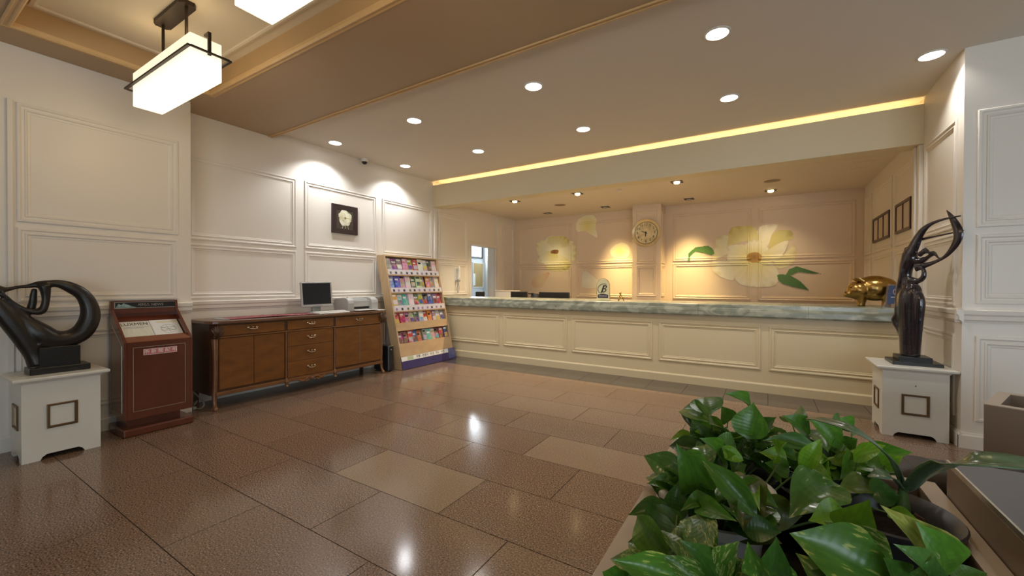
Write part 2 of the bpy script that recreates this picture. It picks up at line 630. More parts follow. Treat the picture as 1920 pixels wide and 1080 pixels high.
RAIL = [(1.048, 0), (1.048, 0.010), (1.062, 0.014), (1.072, 0.026), (1.105, 0.030), (1.118, 0.040), (1.150, 0.044), (1.158, 0.036), (1.158, 0)]
BASE = [(0, 0), (0, 0.018), (0.105, 0.018), (0.118, 0.012), (0.130, 0.010), (0.130, 0)]
MIDR = [(1.812, 0), (1.812, 0.008), (1.820, 0.012), (1.838, 0.012), (1.846, 0.008), (1.846, 0)]


def strip(bm, w, u0, u1, prof):
    a = [bm.verts.new(w.p(u0, z, d)) for z, d in prof]
    b = [bm.verts.new(w.p(u1, z, d)) for z, d in prof]
    n = len(prof)
    for i in range(n):
        bm.faces.new((a[i], a[(i + 1) % n], b[(i + 1) % n], b[i]))
    bm.faces.new(a)
    bm.faces.new(b[::-1])
    return bm


def panels(wall_obj, w, spans, rows, m, k=1.0):
    for u0, u1 in spans:
        for z0, z1 in rows:
            part('wall_panel', moulding(B(), w, u0, u1, z0, z1, k=k), m, wall_obj)


UP, LOW, DADO = (1.850, 2.795), (1.180, 1.808), (0.232, 0.940)
# ------------------------------------------------------------------ floor
XL, XP, XR, YR, ZC, ZS, YB, YK, ZA = -5.5, -5.173, 1.39, 4.91, 3.336, 3.267, 5.946, 9.0, 3.0
fl = B()
bx(fl, -7.6, 4.7, -4.3, 10.3, -0.12, -0.004)
floor = struct('floor', fl, GROUT, 'polished granite floor slabs in brick pattern')
TL, TW, G = 0.979, 0.4935, 0.005


def tile_mesh(name, lx, ly, m, parent):
    b = B()
    bx(b, G / 2, lx - G / 2, G / 2, ly - G / 2, -0.02, 0.0)
    return part(name, b, m, parent, local=True)


first = {}


def lay(name, x, y, lx, ly, m, pale=0.0):
    key = (name, round(lx, 3), round(ly, 3))
    if key not in first:
        o = tile_mesh(name, lx, ly, m, floor)
        first[key] = o
    else:
        o = first[key].copy()
        C.objects.link(o)
        o.parent = floor
    o.location = (x, y, 0)
    o.color = (pale, 0, 0, 1)


for row in range(-7, 10):
    y0 = 0.836 + TW * row
    y1 = min(y0 + TW, 5.432)
    off = -2.620 if row % 2 == 0 else -2.130
    for n in range(-4, 5):
        x0 = off + TL * n
        x1 = x0 + TL
        x0, x1 = max(x0, -5.5), min(x1, 2.6)
        if x1 - x0 < 0.05 or (x0 > 1.3 and y0 < 2.5):
            continue
        pale = {(2, 0): .45, (4, 1): .42, (3, 0): 0, (1, 1): .1}.get((row, n), rnd.uniform(0, .12))
        lay('floor_tile', x0, y0, x1 - x0, y1 - y0, GRAN, pale)
for n in range(15):
    lay('border_tile', -5.5 + n * 0.46, 5.432, 0.46, 0.65, GRAND)

# ------------------------------------------------------------------ walls
bm = B()
bx(bm, -5.7, XL, 1.905, 7.165, 0, ZC + 0.1)
bx(bm, -5.7, XL, 8.075, 9.0, 0, ZC + 0.1)
bx(bm, -5.7, XL, 7.165, 8.075, 2.224, ZC + 0.1)
wall_left = struct('wall_left', bm, PAINT, 'cream panelled wall behind the sideboard and brochure rack')
spL = [(1.98, 3.240), (3.358, 4.600), (4.718, 5.935)]
panels(wall_left, W_LEFT, spL, [UP, LOW, DADO], PAINT)
panels(wall_left, W_LEFT, [(6.085, 7.03)], [(1.85, 2.78), (1.14, 1.80)], PAINT)
panels(wall_left, W_LEFT, [(8.42, 8.93)], [(1.85, 2.78), (1.14, 1.80)], PAINT, 0.8)
bm = B()
bx(bm, XL - .01, XL + 0.03, 5.985, 6.05, 1.105, 2.842)
bx(bm, XL - .01, XL + 0.045, 8.17, 8.36, 0.0, ZA)
part('pilaster_strip', bm, PAINT, wall_left, bevel=0.004)
struct('chair_rail_left', strip(B(), W_LEFT, 1.905, 6.05, RAIL), PAINT, 'moulded cream rail along the left wall')
struct('baseboard_left', strip(B(), W_LEFT, 1.905, 6.05, BASE), PAINT, 'cream baseboard of the left wall')

bm = B()
bx(bm, -5.7, XP, -4.3, 1.905, 0, ZC + 0.1)
pier = struct('wall_pier', bm, PAINT, 'cream panelled pier behind the ring sculpture and newspaper stand')
panels(pier, W_PIER, [(0.718, 1.793)], [(1.852, 2.818), (1.195, 1.806), DADO], PAINT)
panels(pier, W_PIER, [(-1.2, 0.40)], [(1.852, 2.818), (1.195, 1.806), DADO], PAINT)
part('edge_strip', bx(B(), XP - .01, XP + 0.02, 0.668, 0.700, 0.13, 2.83), PAINT, pier, bevel=0.003)
struct('chair_rail_pier', strip(B(), W_PIER, 0.70, 1.905, RAIL), PAINT, 'moulded cream rail along the left pier')
struct('baseboard_pier', strip(B(), W_PIER, -4.2, 1.905, BASE), PAINT, 'cream baseboard of the left pier')

bm = B()
bx(bm, -5.7, XR + 0.2, YK, YK + 0.15, 0, ZC)
wall_back = struct('wall_back', bm, ALC, 'panelled back wall of the reception alcove')
spB = [(-5.372, -3.925), (-3.79, -2.405), (-1.655, -0.258), (-0.142, 1.270)]
panels(wall_back, W_BACK, spB, [(1.845, 2.812), (1.075, 1.800)], ALC)
BACKRECT = [(a, b, c, d) for a, b in spB for c, d in ((1.845, 2.812), (1.075, 1.800))]
bm = B()
bx(bm, -2.385, -1.815, 8.6, 9.0, 0, ZA)
pillar = struct('wall_pillar', bm, ALC, 'square panelled pillar carrying the clock in the alcove')
panels(pillar, W_PILL, [(-2.30, -1.90)], [(1.80, 2.86), (1.125, 1.76)], ALC, 0.85)
panels(pillar, W_PILS, [(8.655, 8.945)], [(1.80, 2.86), (1.125, 1.76)], ALC, 0.7)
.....
Problem requirements: Drop the images and repeat the data exactly.

Solution to the problem:
Write part 2 of the bpy script that recreates this picture. It picks up at line 630. More parts follow. Treat the picture as 1920 pixels wide and 1080 pixels high.
RAIL = [(1.048, 0), (1.048, 0.010), (1.062, 0.014), (1.072, 0.026), (1.105, 0.030), (1.118, 0.040), (1.150, 0.044), (1.158, 0.036), (1.158, 0)]
BASE = [(0, 0), (0, 0.018), (0.105, 0.018), (0.118, 0.012), (0.130, 0.010), (0.130, 0)]
MIDR = [(1.812, 0), (1.812, 0.008), (1.820, 0.012), (1.838, 0.012), (1.846, 0.008), (1.846, 0)]


def strip(bm, w, u0, u1, prof):
    a = [bm.verts.new(w.p(u0, z, d)) for z, d in prof]
    b = [bm.verts.new(w.p(u1, z, d)) for z, d in prof]
    n = len(prof)
    for i in range(n):
        bm.faces.new((a[i], a[(i + 1) % n], b[(i + 1) % n], b[i]))
    bm.faces.new(a)
    bm.faces.new(b[::-1])
    return bm


def panels(wall_obj, w, spans, rows, m, k=1.0):
    for u0, u1 in spans:
        for z0, z1 in rows:
            part('wall_panel', moulding(B(), w, u0, u1, z0, z1, k=k), m, wall_obj)


UP, LOW, DADO = (1.850, 2.795), (1.180, 1.808), (0.232, 0.940)
# ------------------------------------------------------------------ floor
XL, XP, XR, YR, ZC, ZS, YB, YK, ZA = -5.5, -5.173, 1.39, 4.91, 3.336, 3.267, 5.946, 9.0, 3.0
fl = B()
bx(fl, -7.6, 4.7, -4.3, 10.3, -0.12, -0.004)
floor = struct('floor', fl, GROUT, 'polished granite floor slabs in brick pattern')
TL, TW, G = 0.979, 0.4935, 0.005


def tile_mesh(name, lx, ly, m, parent):
    b = B()
    bx(b, G / 2, lx - G / 2, G / 2, ly - G / 2, -0.02, 0.0)
    return part(name, b, m, parent, local=True)


first = {}


def lay(name, x, y, lx, ly, m, pale=0.0):
    key = (name, round(lx, 3), round(ly, 3))
    if key not in first:
        o = tile_mesh(name, lx, ly, m, floor)
        first[key] = o
    else:
        o = first[key].copy()
        C.objects.link(o)
        o.parent = floor
    o.location = (x, y, 0)
    o.color = (pale, 0, 0, 1)


for row in range(-7, 10):
    y0 = 0.836 + TW * row
    y1 = min(y0 + TW, 5.432)
    off = -2.620 if row % 2 == 0 else -2.130
    for n in range(-4, 5):
        x0 = off + TL * n
        x1 = x0 + TL
        x0, x1 = max(x0, -5.5), min(x1, 2.6)
        if x1 - x0 < 0.05 or (x0 > 1.3 and y0 < 2.5):
            continue
        pale = {(2, 0): .45, (4, 1): .42, (3, 0): 0, (1, 1): .1}.get((row, n), rnd.uniform(0, .12))
        lay('floor_tile', x0, y0, x1 - x0, y1 - y0, GRAN, pale)
for n in range(15):
    lay('border_tile', -5.5 + n * 0.46, 5.432, 0.46, 0.65, GRAND)

# ------------------------------------------------------------------ walls
bm = B()
bx(bm, -5.7, XL, 1.905, 7.165, 0, ZC + 0.1)
bx(bm, -5.7, XL, 8.075, 9.0, 0, ZC + 0.1)
bx(bm, -5.7, XL, 7.165, 8.075, 2.224, ZC + 0.1)
wall_left = struct('wall_left', bm, PAINT, 'cream panelled wall behind the sideboard and brochure rack')
spL = [(1.98, 3.240), (3.358, 4.600), (4.718, 5.935)]
panels(wall_left, W_LEFT, spL, [UP, LOW, DADO], PAINT)
panels(wall_left, W_LEFT, [(6.085, 7.03)], [(1.85, 2.78), (1.14, 1.80)], PAINT)
panels(wall_left, W_LEFT, [(8.42, 8.93)], [(1.85, 2.78), (1.14, 1.80)], PAINT, 0.8)
bm = B()
bx(bm, XL - .01, XL + 0.03, 5.985, 6.05, 1.105, 2.842)
bx(bm, XL - .01, XL + 0.045, 8.17, 8.36, 0.0, ZA)
part('pilaster_strip', bm, PAINT, wall_left, bevel=0.004)
struct('chair_rail_left', strip(B(), W_LEFT, 1.905, 6.05, RAIL), PAINT, 'moulded cream rail along the left wall')
struct('baseboard_left', strip(B(), W_LEFT, 1.905, 6.05, BASE), PAINT, 'cream baseboard of the left wall')

bm = B()
bx(bm, -5.7, XP, -4.3, 1.905, 0, ZC + 0.1)
pier = struct('wall_pier', bm, PAINT, 'cream panelled pier behind the ring sculpture and newspaper stand')
panels(pier, W_PIER, [(0.718, 1.793)], [(1.852, 2.818), (1.195, 1.806), DADO], PAINT)
panels(pier, W_PIER, [(-1.2, 0.40)], [(1.852, 2.818), (1.195, 1.806), DADO], PAINT)
part('edge_strip', bx(B(), XP - .01, XP + 0.02, 0.668, 0.700, 0.13, 2.83), PAINT, pier, bevel=0.003)
struct('chair_rail_pier', strip(B(), W_PIER, 0.70, 1.905, RAIL), PAINT, 'moulded cream rail along the left pier')
struct('baseboard_pier', strip(B(), W_PIER, -4.2, 1.905, BASE), PAINT, 'cream baseboard of the left pier')

bm = B()
bx(bm, -5.7, XR + 0.2, YK, YK + 0.15, 0, ZC)
wall_back = struct('wall_back', bm, ALC, 'panelled back wall of the reception alcove')
spB = [(-5.372, -3.925), (-3.79, -2.405), (-1.655, -0.258), (-0.142, 1.270)]
panels(wall_back, W_BACK, spB, [(1.845, 2.812), (1.075, 1.800)], ALC)
BACKRECT = [(a, b, c, d) for a, b in spB for c, d in ((1.845, 2.812), (1.075, 1.800))]
bm = B()
bx(bm, -2.385, -1.815, 8.6, 9.0, 0, ZA)
pillar = struct('wall_pillar', bm, ALC, 'square panelled pillar carrying the clock in the alcove')
panels(pillar, W_PILL, [(-2.30, -1.90)], [(1.80, 2.86), (1.125, 1.76)], ALC, 0.85)
panels(pillar, W_PILS, [(8.655, 8.945)], [(1.80, 2.86), (1.125, 1.76)], ALC, 0.7)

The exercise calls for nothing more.